Often more structural clarity  needed, and adjustments toward more structure can be a part of  the answer. However in a moment where people are feeling the chaos and vertigo of shifting conditions, we often over-react. And if we over-react with new structure we risk creating bulk and putting in place structures that degrade our ability to adapt and respond. At LCW we always tried to pause and ‘fight for the 3rd way.” Often this meant 2 things: First, re-organizing on a team basis but with teams that were more aligned with the current imperatives and more able to handle the increased level of complexity that we were facing.  Second,  re-doubling our focus on our communication and coordination skills and capacity. Even though we did – over time – create more systems and structure, my mantra in these moments was “structure is not our way out of this.”  The trade -off for more adaptive capacity is more provisional ‘open architecture’ ways of guiding the work process. Open architecture in turn serious up the ante in terms of the personal skills of those involved as leaders and stewards. Our goal was to create an apparatus that made ‘good behavior’ more possible and likely. Nonetheless, unless and until we more fully evolve as ego-free humans the social requirement of complex, network centric environments will continue to be a challenge.’ 
  1.  Developing Descriptive and Provocative Language – At LCW we borrowed language from architecture, science, mathematics etc. to describe what we do or were trying to do. On one hand it was marketing; we needed to distinguish what we were doing from the great flat gray landscape of language that plagues the ‘helping professions’ especially in community work. Does ‘empowerment’ mean anything anymore? Isn’t everyone doing it? On the other hand, we had to remind ourselves about the distinctive aspects of what we were doing, and more descriptive language was helpful in that task. Calling a “program” a “value proposition” reminded us every time we used the language that there needed to be a “give/get” in everything we do. It pulled us away from the ‘dependency culture’ of  much of human services in small ways, but consistently. Using “form follows function” as a core management principal reminds us always that we should be building only the provisional structure we need to get the job done – no more and no less. And that this is what will keep us nimble and flexible. 

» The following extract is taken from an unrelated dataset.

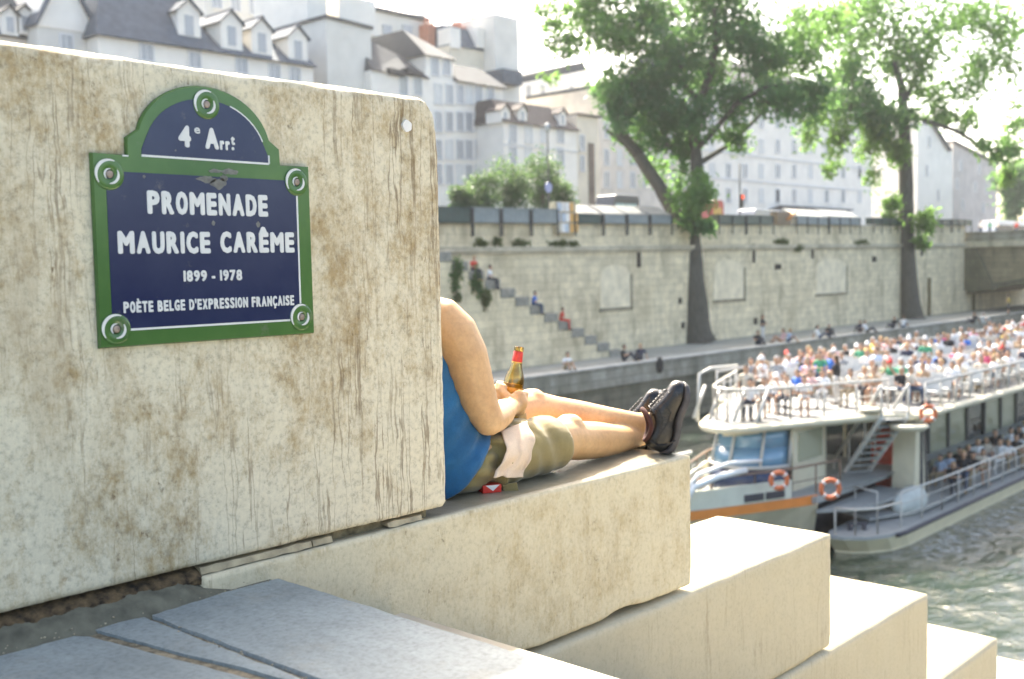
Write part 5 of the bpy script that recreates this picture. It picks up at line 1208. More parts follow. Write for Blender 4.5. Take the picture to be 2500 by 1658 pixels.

I was often confronted – when I would come up with new language to describe something we were doing or wanted to do – with “people will never get it.”  Sometime they were talking about member of the network. Sometime they were talking about funders. My view was that – given how flat and non-descript the language of our field – we had no choice but to use language to provoke questions rather than to answer them. We needed to create a ‘lean in’ rather than a ‘sit back’ moment. When we are sitting around talking about the meaning of a word – like on a night a few years ago when a bunch of members were looking up the word  “contrivance” which I said best described little devices we use to help people communicate better – we all learned a lot about another word... ‘intentionality’ and how to be more intentional in our practice. 
7. Intentionality and Micro Practice – “Oh we do that!” “There is nothing new about that!”  These are the common refrains when we talk about some of the community building practices in network organizing. And there is truth in it. There is nothing new about the idea that when people have really good relationships and connect well – good things happen! The trouble is it doesn’t happen enough – or the right way - and we don’t make it happen enough!  Today it is so much harder for people to find those spaces to really connect well and we don’t spend enough time or attention to make sure when it does happen, it happens for effect.
      It’s not that there is a lack of meetings happening in community life. It’s that the vast majority of those meetings are terrible. We are sentient creatures – we feel before we think. Our feelings drive our thinking, our behaviors and our choices. If people are not feeling free to speak their minds or that it’s safe to get more involved or that it will pay off if I come back to the meeting or the program next week – then there is little we can do to change their minds.
      It matters what we say when people walk into our meeting space.   It matters how we start the conversation when we are knocking on a door. It matters what we do when we start a meeting and how we end it and everything in between. It is the details that matter and how well we do things and how often we do things well. The network leader has to concern him/herself with the details of how things happen. Says Frankie Blackburn, “Details are important because they are the genuine expression that you really do care if another person feels comfortable, welcomed and included. If you miss a detail when it comes to creating a positive environment, then people can wonder if they are just a prop or token element in the flow of things.  And, this is the exact opposite of what we are trying to achieve.”
      8. Real Time Learning – “Fail Fast” is a mantra repeated in many circles these days. It may be better to say fail fast and as cheaply as possible. Our community networks do not have R&D budgets, or departments organized to conduct the ‘basic science’ experiments that feed our long term learning curve. All we usually have a is a group of intrepid and entrepreneurial people who work too hard, get paid too little and who struggle to find the resources to do things well. In this environment we have to squeeze every drop of learning out of each and every thing that we do, AND we have recycle that learning back into our work quickly.  The quicker that cycle can happen the less expensive are the mistakes. The network leaders has to create an environment where two rules are clear and present.  1. “Try it.” We will learn more in a half hour of trying something than in a month of talking about it. 2. “Let it Go” let’s not get too enamored with the blush of our or others’ creative moments – let’s let go of things that don’t work and let’s do that quickly to save pain and money and time.